Take the lines from the beginning of the data below through the line holding "random.seed(7)" and return exactly those.

[BEGIN Stored records]

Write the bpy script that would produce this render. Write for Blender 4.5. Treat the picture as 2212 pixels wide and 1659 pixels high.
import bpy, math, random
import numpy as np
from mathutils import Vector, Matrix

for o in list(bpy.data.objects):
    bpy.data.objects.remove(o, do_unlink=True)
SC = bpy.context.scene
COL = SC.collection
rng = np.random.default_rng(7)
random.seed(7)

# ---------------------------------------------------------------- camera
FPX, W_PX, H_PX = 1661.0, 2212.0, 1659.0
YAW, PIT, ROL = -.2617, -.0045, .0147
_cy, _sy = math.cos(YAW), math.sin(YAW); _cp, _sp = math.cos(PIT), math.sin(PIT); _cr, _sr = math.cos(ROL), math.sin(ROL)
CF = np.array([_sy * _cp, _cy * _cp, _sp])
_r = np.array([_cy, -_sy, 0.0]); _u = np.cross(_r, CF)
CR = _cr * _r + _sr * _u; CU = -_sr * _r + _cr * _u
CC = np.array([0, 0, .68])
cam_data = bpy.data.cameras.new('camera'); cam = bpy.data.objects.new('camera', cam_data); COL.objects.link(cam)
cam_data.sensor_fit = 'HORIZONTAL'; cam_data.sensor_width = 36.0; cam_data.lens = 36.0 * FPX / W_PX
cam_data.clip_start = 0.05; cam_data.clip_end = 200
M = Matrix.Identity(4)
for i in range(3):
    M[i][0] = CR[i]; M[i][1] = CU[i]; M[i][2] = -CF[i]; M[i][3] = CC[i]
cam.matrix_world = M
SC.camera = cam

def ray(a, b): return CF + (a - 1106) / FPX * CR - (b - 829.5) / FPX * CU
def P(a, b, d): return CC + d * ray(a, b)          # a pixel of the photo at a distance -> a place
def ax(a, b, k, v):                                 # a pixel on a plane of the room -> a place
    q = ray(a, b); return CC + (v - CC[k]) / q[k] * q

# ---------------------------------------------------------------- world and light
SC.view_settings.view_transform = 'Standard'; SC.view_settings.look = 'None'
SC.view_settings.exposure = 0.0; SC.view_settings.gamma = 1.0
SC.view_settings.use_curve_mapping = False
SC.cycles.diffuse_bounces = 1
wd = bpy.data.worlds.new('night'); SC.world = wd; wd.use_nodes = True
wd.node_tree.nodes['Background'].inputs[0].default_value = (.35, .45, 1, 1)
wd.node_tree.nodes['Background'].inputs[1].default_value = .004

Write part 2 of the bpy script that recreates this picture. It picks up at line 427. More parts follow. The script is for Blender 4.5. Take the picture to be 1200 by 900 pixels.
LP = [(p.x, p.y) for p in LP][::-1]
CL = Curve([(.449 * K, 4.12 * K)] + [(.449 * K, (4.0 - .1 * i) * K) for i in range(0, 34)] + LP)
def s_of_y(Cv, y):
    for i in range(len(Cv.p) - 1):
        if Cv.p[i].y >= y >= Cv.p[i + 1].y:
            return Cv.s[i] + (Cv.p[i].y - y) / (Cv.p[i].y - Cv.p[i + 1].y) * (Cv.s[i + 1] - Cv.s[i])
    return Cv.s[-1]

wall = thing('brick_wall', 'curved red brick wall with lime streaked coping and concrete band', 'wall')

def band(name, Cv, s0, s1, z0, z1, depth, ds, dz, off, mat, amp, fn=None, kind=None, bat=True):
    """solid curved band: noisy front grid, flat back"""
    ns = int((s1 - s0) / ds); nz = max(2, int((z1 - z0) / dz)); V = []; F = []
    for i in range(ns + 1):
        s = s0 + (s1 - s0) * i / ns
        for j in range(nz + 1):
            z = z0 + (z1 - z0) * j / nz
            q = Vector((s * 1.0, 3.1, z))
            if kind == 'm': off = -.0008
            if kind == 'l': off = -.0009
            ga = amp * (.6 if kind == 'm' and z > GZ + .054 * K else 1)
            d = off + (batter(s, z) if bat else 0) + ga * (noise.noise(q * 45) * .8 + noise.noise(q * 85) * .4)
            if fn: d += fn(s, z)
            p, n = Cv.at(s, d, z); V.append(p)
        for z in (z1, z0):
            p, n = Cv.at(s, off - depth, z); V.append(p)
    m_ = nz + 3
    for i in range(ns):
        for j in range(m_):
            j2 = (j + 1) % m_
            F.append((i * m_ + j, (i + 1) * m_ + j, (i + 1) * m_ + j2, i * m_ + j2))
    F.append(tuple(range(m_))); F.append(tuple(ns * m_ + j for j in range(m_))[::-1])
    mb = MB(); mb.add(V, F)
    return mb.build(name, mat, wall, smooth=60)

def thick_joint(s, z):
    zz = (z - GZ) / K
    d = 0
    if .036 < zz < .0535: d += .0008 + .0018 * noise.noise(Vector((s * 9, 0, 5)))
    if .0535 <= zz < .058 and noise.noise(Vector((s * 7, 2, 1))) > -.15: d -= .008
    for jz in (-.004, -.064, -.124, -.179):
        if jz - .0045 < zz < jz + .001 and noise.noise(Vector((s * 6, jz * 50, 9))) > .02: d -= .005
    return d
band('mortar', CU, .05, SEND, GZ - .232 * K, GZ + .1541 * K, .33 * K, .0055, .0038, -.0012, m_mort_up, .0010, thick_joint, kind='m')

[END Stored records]

Result:
Write the bpy script that would produce this render. Write for Blender 4.5. Treat the picture as 2212 pixels wide and 1659 pixels high.
import bpy, math, random
import numpy as np
from mathutils import Vector, Matrix

for o in list(bpy.data.objects):
    bpy.data.objects.remove(o, do_unlink=True)
SC = bpy.context.scene
COL = SC.collection
rng = np.random.default_rng(7)
random.seed(7)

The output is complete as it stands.